Reporting the economy as if it’s a sporting competition is the ultimate own-goal
Most economics reporting is about things we can measure: interest rates, inflation, the All Ordinaries index, the unemployment rate, the way the economy is rated by various agencies like Moodies, consumer confidence indexes, business confidence indexes, the exchange rate, GDP, balance of trade and, of course, the deficit.
These inevitably become scoring mechanisms in the media, and journalists tend to cheer when, for example, the exchange rate goes up, or boo when growth comes down. A deficit is nearly always seen as bad and a surplus as good, and we hang breathless on what the ratings agencies say, no matter how discredited the agencies themselves are.
This is not to say that such measures are not useful or important in and of themselves, but it is to say that as ways of keeping ‘score’ they are hopelessly inadequate. Such reporting obscures as much as it reveals because it oversimplifies the hugely complex way in which a globalised economy like Australia’s actually works.

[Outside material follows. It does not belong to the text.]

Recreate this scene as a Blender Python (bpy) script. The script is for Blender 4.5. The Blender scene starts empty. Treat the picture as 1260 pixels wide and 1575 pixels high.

Our reliance on them, along with our tendency to back our favourite teams — whether they be political parties or economic ideologies — blinds us to the fundamental shifts in economic and social practice that are disrupting some of our most basic relationships.
This sportification of economics, much like the horse race-calling that passes for political analysis, is of particular concern at the moment because the whole nature of economic activity is going through a once-in-a-hundred-year shift; if ever there were a time to step back and look at things afresh it is now.